The SEC’s Division of Investment Management recently released an IM Guidance Update to address two issues under the SEC’s “Custody Rule,” Rule 206(4)-2, under the Investment Advisers Act of 1940, as amended. Those issues concern investment advisers registered with the SEC (“Advisers”) that are sponsors or managers of private equity funds, hedge funds, and other private pooled-investment funds or vehicles (“Funds”).

Application of Audit Exemption to SPVs

The Custody Rule applies to an Adviser that serves, or has a related person that serves, as a Fund’s general partner, manager, or managing member, because the Adviser is deemed to have custody of the assets of the Fund. Such an Adviser, however, will typically rely on a provision of the Custody Rule that exempts from compliance with most of the Custody Rule’s requirements if the Fund:

  • is audited at least annually by an independent accountant or accounting firm that is registered with the Public Company Accounting Oversight Board, and
  • distributes the audited financial statements, prepared in accordance with GAAP, within 120 days of the end of the fiscal year to the Fund’s investors or their independent representative or representatives.

An Adviser to a Fund may, for legal, tax, or other regulatory purposes, use a special-purpose vehicle (controlled by the Adviser or a related person) to make and hold one or more securities investments by the Fund (“SPV”). The Division has received inquiries regarding how an Adviser can rely on the audit exemption when an SPV is involved:  Assuming the SPV is considered a client of the Adviser, must the Adviser treat the SPV as a separate client over whose assets the Adviser has custody, or may the Adviser treat the SPV’s assets as those of the Fund or Funds over whose assets the Adviser has custody?

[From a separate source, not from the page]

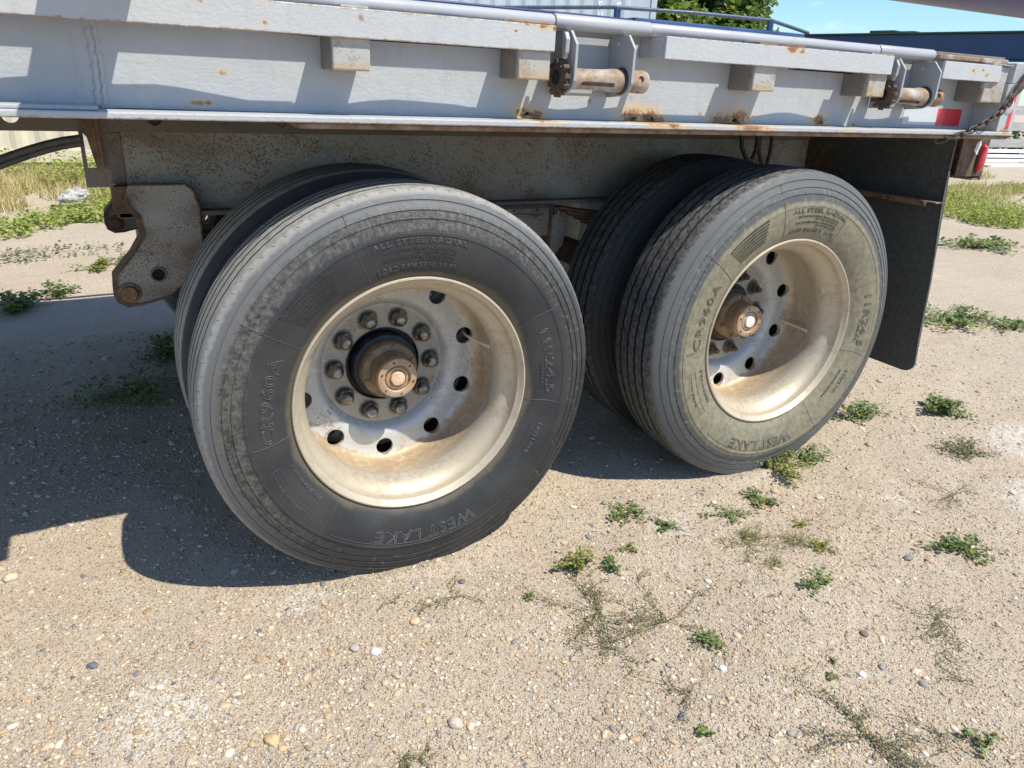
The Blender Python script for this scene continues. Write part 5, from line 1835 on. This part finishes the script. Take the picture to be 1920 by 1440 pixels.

In the Guidance, the Division indicated that for the audit exemption:

  • if (a) an SPV is entirely owned by one or more Funds managed by the Adviser (directly or through a related person), the Adviser, or the Adviser’s related persons and (b) the SPV is within the scope of the audit of the Fund’s or Funds’ financial statements, then the Adviser may treat the SPV’s assets as assets of the Fund or Funds; and
  • if an SPV is owned not only by one or more Funds managed by the Adviser (directly or indirectly), the Adviser, or the Adviser’s related persons, but also by unaffiliated third parties, then the Adviser must treat the SPV as a separate client and, therefore, obtain separate audited financial statements for the SPV and comply with the corresponding financial-statement-distribution requirements of the Custody Rule.

Post-closing Escrow Accounts with Sale Proceeds

The Division also addressed an Adviser’s compliance with the Custody Rule in connection with the sale of a portfolio company by a Fund or Funds, especially a private equity fund. The Custody Rule requires an Adviser to maintain funds and securities over which it has custody with a qualified custodian either in a separate account for each client in the client’s name or in one or more accounts containing only clients’ funds and securities that are maintained in the adviser’s name as agent or trustee for the clients.

In a sale of a portfolio company, a temporary escrow account is typically created and maintained to hold a portion of the sale proceeds to be available to satisfy post-closing purchase-price adjustments or indemnification claims under the acquisition agreement, and a “sellers’ representative” is typically appointed to act on behalf of the sellers.  The sellers may include not only one or more Funds managed by the Adviser, but also other unaffiliated parties.  Advisers have argued that, in such circumstances, the Adviser’s compliance with the separate-account requirements of the Custody Rule may be relatively expensive, without affording any significant additional protection, for the Fund’s investors.

In the Guidance, the Division indicated that it would not object if an Adviser maintains client funds in an escrow account with assets of other clients and non-clients if:

  • the client is a Fund relying on the audit exemption of the Custody Rule and includes the portion of the escrowed assets attributable to the Fund in its audited financial statements,
  • the escrow account is in connection with the sale or merger of a portfolio company owned by the Fund, established to satisfy a potential post-closing purchase-price adjustment or indemnification claim,
  • the escrow account contains an amount of money agreed upon as part of a bona fide negotiation between the buyer and the sellers,
  • the escrow exists for a time period agreed upon as part of a bona fide negotiation between the buyer and the sellers,
  • the escrow account is maintained at a qualified custodian, and
  • the sellers’ representative is contractually obligated to promptly distribute to the sellers (including the Fund) the funds remaining in the escrow account at the end of the escrow period based on a predetermined formula.